The reason she gave for kicking him out of the marial home was that he was too harsh with their 4 kids (they were very annoying kids) & he would not get a full time teaching contract. He worked as a relief teacher & had work pretty much every day. He said he did that because it was less stressful (high school maths teacher). Problem is, he did not have an income over the holiday breaks. Mind you, this woman would not work either, she had 4 kids, even when they started school she would not work.
The exwife is a very controlling, demanding woman. She will not listen to anyone & is of the opinion that she is not at fault in anything that ever happens. They did the whole counselling thing, many times, as soon as a counselor told her she had things that needed addressing she would leave.

Now, she is getting re-married next month. I think there is something off with the guy she is marrying. So does my H. This guy does not work, apparently he has a shoulder injury. He has turned her yard into a junk heap of old cars & trash. I find him somewhat creepy, but cannot put my finger on the problem. He does not have a house, he lived on a run down boat when she met him. He was doing handyman work, she found his ad in the paper.
I was at her place yesterday trying to help her organize their engagement party. I listened to this guy call her 14yo daughter feral, her sons lazy & her exH manipulative. She just sat there & agreed. This from a woman who would not let the kid's own father discipline them. The kids now live more with their father than the mother.

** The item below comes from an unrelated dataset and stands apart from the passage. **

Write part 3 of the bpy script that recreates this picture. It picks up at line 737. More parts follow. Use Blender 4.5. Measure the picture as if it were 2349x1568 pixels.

What I am feeling will happen is once they are married next month, he will start to control her & cut her off from people she has known, as well as cut her off from her kids. I asked her if she had read any books on marriage so she could start with new knowledge this time. She replied that they had been going out for 3 years, if there were going to be issues, they would have come up already. I just said that sometimes people change after marriage. She has already cut her sister out of her life because her sister had the audacity to say that she did not like the new man.

I cannot see why she is going after someone who is 10x worse than the ex. Why do some people chose parteners who are bad, over & over??